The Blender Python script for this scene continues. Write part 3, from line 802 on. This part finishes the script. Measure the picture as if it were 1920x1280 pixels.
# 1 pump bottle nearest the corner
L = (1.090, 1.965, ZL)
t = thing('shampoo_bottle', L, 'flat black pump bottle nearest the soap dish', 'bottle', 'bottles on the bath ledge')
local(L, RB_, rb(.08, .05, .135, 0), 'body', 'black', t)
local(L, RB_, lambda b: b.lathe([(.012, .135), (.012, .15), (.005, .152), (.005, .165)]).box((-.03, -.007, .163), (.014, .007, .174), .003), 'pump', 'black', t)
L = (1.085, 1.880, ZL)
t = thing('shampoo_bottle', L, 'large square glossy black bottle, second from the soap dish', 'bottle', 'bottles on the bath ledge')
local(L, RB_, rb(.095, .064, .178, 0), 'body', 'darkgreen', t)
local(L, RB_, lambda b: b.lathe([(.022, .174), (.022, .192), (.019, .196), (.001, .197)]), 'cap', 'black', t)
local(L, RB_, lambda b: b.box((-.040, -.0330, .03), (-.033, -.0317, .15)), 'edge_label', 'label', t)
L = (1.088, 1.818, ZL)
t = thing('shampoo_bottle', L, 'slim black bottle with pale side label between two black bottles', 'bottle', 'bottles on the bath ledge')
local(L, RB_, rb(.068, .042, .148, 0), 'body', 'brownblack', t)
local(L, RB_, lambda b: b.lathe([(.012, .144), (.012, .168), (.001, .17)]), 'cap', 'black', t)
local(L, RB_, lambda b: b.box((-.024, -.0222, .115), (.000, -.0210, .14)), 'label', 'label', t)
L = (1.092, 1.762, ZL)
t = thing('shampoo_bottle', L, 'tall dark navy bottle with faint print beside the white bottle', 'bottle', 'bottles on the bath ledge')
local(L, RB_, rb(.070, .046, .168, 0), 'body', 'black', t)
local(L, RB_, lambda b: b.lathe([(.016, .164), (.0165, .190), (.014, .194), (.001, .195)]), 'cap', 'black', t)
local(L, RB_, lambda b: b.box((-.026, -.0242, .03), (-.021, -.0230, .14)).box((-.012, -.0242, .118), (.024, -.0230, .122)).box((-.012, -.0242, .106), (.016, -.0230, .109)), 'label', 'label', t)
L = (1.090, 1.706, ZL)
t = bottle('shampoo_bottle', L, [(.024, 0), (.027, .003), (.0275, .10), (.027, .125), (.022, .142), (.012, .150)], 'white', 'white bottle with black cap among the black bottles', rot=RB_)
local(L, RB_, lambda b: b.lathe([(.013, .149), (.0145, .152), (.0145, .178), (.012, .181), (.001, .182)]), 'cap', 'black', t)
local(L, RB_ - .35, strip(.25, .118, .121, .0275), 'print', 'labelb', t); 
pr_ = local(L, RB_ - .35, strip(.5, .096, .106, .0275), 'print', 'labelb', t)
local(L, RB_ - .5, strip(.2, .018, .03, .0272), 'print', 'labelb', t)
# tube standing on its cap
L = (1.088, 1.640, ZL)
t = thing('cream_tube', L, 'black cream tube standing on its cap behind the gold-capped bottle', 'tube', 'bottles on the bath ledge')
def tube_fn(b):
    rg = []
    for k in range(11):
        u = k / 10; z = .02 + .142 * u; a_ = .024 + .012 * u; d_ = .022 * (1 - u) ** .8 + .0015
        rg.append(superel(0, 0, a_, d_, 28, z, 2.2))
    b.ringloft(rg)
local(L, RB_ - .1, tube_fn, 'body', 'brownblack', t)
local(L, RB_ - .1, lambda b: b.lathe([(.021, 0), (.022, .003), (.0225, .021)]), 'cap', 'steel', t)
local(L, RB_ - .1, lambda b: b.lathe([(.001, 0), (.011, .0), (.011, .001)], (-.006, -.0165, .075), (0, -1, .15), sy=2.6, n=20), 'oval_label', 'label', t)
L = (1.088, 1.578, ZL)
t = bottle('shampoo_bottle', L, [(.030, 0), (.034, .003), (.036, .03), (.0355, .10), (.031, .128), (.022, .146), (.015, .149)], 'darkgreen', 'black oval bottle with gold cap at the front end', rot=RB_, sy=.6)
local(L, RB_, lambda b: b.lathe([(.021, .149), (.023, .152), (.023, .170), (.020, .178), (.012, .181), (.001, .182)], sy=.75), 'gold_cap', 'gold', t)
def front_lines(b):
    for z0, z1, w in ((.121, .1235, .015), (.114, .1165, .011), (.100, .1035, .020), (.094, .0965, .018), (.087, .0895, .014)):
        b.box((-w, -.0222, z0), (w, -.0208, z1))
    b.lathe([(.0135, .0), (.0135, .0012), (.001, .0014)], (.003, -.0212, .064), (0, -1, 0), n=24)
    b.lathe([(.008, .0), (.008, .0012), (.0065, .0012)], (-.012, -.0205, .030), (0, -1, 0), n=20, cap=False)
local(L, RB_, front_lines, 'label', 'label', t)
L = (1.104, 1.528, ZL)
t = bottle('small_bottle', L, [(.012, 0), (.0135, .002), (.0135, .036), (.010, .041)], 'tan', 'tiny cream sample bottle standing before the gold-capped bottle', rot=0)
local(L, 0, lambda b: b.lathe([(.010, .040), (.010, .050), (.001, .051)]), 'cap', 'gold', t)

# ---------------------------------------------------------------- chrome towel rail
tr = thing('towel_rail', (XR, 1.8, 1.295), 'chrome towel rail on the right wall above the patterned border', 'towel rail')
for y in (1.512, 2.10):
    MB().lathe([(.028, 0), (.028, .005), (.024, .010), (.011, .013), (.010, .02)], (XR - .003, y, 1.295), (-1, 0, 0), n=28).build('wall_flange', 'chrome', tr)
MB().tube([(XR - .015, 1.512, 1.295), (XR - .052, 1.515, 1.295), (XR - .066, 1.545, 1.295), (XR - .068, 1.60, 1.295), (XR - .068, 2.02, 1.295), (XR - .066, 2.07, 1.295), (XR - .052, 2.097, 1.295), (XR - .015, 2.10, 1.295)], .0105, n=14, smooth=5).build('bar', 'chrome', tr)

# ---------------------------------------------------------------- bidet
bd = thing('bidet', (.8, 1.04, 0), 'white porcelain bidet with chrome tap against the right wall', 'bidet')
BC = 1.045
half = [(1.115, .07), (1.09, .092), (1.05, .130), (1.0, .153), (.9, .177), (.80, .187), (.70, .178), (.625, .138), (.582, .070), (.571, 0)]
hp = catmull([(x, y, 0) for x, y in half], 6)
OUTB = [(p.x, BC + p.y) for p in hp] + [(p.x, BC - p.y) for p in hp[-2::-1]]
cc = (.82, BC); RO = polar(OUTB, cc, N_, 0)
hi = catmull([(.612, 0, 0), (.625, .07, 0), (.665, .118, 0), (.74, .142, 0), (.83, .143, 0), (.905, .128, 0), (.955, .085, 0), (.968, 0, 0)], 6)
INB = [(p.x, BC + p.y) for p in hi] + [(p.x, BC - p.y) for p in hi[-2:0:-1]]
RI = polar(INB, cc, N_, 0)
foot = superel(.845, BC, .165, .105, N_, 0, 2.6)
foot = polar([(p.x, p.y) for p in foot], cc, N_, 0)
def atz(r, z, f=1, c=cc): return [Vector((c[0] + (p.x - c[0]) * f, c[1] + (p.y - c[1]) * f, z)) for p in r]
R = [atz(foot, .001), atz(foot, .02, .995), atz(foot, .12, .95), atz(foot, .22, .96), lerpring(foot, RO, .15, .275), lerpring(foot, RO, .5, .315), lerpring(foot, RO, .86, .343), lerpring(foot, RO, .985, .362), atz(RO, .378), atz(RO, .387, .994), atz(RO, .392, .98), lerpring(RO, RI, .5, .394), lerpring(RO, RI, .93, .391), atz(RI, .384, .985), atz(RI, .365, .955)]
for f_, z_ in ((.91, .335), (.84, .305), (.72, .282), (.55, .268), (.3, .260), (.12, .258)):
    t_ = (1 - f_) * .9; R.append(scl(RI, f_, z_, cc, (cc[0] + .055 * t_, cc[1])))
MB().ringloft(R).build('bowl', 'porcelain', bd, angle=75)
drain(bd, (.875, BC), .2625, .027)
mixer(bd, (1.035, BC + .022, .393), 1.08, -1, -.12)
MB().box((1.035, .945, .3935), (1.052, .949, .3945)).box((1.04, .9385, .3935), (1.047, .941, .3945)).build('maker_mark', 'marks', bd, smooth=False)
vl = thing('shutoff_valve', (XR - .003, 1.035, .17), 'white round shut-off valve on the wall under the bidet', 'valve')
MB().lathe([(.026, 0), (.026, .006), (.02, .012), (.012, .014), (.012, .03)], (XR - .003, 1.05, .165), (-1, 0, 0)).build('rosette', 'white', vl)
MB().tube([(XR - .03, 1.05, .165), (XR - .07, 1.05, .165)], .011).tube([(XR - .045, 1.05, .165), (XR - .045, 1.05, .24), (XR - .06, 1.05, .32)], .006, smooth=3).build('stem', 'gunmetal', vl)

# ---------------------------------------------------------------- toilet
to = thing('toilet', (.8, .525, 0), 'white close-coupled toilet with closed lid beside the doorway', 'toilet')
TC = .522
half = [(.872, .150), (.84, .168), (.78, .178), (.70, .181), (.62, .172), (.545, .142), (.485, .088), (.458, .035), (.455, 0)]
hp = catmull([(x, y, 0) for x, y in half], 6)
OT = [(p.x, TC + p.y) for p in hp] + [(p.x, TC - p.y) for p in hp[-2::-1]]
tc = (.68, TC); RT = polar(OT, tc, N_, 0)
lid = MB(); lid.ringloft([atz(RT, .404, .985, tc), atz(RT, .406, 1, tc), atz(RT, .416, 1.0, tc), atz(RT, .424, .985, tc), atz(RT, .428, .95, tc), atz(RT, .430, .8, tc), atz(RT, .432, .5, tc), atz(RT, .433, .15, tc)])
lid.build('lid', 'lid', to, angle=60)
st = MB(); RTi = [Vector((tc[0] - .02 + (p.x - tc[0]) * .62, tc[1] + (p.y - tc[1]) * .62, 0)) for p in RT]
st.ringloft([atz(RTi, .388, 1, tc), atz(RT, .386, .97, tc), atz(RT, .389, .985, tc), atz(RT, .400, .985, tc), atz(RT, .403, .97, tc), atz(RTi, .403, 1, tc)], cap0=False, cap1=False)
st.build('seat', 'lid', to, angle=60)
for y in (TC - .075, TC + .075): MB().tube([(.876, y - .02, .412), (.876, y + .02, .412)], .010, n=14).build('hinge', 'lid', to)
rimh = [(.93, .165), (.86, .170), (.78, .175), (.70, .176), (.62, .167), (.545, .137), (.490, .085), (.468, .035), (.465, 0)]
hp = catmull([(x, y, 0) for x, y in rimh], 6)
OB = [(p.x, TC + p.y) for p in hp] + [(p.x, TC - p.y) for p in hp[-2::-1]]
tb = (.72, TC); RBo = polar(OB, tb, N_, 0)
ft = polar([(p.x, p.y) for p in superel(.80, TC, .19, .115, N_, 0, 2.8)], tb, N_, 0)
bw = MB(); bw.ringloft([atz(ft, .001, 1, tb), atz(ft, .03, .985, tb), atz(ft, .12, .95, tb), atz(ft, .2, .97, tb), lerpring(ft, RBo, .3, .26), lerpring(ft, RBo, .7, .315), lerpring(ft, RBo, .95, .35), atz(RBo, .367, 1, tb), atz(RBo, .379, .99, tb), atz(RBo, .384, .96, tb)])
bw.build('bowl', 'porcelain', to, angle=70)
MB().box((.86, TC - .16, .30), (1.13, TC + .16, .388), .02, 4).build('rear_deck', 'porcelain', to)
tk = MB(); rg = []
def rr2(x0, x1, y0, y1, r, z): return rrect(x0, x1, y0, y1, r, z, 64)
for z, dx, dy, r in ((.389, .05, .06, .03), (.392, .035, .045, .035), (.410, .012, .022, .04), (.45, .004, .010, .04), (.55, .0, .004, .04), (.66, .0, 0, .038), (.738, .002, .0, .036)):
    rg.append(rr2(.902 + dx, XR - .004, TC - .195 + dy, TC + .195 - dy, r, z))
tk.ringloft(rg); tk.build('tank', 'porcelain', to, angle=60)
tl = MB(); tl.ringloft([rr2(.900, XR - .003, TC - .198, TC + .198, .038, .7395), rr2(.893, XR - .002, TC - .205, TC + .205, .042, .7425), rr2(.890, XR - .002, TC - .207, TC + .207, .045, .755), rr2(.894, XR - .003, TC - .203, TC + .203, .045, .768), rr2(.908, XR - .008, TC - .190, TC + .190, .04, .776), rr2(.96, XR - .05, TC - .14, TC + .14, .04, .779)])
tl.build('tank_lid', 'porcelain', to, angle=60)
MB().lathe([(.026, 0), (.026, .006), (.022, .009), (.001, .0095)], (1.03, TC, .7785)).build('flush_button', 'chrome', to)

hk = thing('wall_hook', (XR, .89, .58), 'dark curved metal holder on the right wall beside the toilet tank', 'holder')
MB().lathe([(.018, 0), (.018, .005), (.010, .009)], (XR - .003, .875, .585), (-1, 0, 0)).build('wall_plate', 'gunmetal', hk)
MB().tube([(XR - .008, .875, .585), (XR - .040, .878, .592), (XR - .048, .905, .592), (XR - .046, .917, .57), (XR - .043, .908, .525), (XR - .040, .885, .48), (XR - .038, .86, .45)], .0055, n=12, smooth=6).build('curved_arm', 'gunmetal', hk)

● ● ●

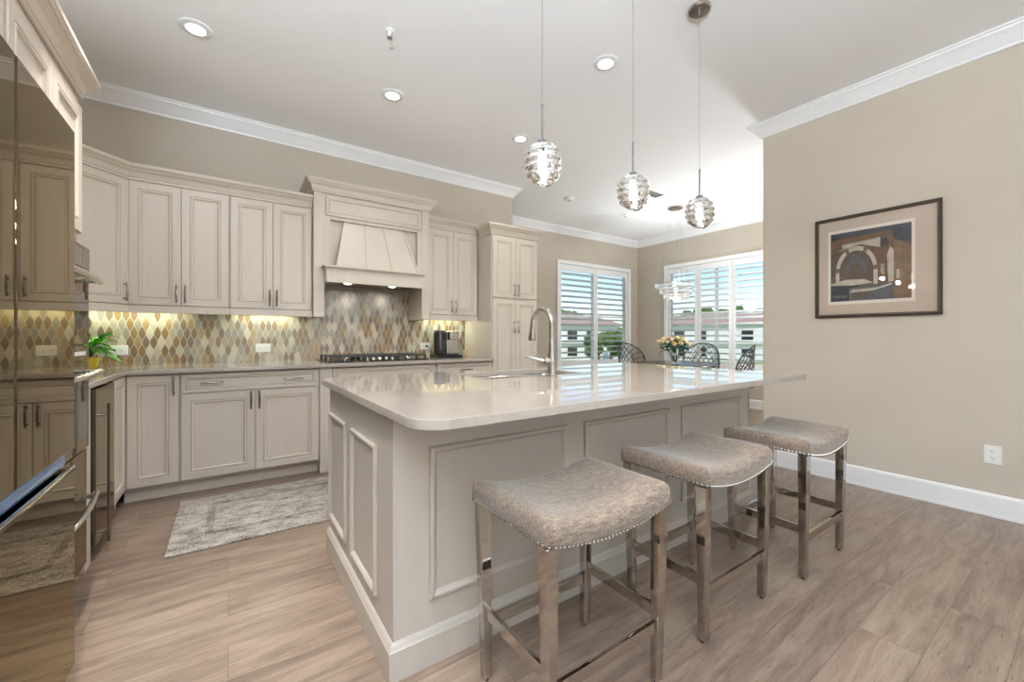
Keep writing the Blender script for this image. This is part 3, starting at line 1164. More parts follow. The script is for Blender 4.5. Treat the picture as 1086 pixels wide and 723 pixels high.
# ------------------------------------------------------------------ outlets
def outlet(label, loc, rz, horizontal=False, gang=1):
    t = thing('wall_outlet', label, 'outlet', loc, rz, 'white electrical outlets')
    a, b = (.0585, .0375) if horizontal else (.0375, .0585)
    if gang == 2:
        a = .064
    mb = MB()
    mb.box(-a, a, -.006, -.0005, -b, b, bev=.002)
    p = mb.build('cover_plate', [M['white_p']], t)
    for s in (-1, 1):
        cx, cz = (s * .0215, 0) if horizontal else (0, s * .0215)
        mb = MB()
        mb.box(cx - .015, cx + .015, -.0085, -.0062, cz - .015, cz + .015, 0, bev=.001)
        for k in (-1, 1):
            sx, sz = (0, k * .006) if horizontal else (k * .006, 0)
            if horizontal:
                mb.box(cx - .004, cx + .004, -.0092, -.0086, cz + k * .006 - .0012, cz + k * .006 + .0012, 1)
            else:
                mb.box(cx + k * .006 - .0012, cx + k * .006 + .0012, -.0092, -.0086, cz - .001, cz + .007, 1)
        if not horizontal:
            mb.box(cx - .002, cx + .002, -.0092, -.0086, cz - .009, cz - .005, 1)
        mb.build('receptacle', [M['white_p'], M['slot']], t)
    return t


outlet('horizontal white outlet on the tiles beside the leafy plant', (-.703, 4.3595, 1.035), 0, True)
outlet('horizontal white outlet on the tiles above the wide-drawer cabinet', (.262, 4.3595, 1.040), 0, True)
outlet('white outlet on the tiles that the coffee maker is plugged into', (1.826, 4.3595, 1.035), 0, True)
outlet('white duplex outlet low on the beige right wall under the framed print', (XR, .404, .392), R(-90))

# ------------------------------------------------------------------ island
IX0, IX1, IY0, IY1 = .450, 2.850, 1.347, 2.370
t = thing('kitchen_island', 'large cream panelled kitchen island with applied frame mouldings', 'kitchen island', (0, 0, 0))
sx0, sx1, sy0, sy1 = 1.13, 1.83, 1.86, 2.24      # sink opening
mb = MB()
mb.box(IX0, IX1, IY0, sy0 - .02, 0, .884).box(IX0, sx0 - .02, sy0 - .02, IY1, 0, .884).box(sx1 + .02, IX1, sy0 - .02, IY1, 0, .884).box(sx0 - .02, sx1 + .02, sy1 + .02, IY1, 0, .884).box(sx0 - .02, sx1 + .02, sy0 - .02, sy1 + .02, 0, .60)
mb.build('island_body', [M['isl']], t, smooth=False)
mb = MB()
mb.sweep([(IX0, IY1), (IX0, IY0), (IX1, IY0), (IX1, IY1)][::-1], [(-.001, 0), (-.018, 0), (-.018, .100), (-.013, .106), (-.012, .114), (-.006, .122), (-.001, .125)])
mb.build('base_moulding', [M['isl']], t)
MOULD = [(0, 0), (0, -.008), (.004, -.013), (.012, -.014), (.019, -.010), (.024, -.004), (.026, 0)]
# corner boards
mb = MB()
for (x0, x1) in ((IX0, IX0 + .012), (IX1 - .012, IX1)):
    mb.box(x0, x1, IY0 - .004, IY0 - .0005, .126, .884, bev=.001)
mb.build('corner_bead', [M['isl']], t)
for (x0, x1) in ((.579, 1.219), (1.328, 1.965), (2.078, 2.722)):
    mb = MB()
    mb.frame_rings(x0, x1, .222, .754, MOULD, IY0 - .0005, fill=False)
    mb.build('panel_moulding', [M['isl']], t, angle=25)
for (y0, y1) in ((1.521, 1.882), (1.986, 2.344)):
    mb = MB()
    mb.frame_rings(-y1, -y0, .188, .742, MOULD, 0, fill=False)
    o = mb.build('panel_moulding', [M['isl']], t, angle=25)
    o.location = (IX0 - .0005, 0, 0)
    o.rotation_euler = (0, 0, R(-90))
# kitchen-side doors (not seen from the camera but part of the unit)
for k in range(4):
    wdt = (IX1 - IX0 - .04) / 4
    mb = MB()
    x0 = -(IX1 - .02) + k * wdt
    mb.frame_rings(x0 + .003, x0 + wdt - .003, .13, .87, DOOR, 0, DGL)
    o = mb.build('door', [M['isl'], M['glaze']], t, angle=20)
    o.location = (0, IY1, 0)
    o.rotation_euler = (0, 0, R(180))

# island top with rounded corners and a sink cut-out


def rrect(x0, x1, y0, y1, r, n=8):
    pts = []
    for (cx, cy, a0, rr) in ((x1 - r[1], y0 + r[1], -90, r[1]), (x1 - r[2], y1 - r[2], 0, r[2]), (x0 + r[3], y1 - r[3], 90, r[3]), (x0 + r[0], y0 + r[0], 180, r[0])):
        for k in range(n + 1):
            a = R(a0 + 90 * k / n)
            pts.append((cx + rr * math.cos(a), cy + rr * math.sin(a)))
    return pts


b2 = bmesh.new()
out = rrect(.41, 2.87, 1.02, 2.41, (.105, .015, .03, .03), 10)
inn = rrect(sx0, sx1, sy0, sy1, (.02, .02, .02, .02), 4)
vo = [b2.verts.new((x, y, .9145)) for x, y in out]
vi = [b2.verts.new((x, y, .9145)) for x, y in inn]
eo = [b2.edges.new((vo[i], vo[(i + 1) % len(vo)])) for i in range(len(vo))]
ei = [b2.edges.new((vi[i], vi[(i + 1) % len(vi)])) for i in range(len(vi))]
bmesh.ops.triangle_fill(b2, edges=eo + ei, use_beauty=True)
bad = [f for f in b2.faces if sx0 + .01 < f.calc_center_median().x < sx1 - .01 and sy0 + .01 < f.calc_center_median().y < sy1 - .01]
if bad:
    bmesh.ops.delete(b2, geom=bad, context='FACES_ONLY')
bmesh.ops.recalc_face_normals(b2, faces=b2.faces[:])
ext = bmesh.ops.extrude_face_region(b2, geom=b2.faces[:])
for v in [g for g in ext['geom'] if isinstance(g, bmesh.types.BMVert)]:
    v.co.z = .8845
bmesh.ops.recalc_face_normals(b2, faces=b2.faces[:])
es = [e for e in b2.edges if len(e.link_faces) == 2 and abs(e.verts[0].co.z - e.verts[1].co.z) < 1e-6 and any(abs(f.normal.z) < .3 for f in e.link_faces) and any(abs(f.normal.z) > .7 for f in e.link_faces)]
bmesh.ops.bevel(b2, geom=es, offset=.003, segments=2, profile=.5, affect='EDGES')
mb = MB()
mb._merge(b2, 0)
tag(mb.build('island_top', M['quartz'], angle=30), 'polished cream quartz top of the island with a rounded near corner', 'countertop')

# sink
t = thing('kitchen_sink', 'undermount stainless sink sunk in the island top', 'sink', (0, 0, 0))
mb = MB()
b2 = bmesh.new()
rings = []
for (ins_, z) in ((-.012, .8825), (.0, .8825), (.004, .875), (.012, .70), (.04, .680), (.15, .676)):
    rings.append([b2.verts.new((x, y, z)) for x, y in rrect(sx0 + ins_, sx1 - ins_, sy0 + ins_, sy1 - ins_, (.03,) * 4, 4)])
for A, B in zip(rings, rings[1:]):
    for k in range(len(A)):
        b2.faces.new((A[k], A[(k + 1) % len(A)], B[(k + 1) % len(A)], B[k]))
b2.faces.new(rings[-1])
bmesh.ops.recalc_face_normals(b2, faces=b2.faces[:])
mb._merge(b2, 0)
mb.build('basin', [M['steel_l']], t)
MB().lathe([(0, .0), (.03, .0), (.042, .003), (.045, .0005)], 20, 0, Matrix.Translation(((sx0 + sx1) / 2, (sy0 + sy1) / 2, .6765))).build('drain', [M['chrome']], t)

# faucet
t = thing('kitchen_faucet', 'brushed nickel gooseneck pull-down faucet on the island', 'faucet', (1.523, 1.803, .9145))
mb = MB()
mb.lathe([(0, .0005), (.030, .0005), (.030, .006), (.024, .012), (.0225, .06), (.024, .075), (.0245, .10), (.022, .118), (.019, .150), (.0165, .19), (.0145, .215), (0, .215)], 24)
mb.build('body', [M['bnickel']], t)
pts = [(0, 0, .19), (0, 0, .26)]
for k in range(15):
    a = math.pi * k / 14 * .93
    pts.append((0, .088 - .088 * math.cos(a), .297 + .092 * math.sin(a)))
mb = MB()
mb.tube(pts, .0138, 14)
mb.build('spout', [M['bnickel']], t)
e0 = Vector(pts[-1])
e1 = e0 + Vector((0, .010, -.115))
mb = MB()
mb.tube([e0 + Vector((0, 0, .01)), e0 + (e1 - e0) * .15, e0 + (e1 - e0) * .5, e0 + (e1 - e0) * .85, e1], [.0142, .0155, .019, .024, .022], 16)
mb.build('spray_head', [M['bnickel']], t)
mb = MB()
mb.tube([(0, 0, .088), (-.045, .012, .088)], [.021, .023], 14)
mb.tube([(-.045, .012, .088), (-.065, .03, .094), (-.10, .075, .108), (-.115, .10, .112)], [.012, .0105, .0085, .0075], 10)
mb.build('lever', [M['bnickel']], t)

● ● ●

(THE REQUEST)
Of the lines in the listing, how many hold the word "pixels"? Nothing but the number is needed.

(SOLUTION TO THIS PROBLEM)
2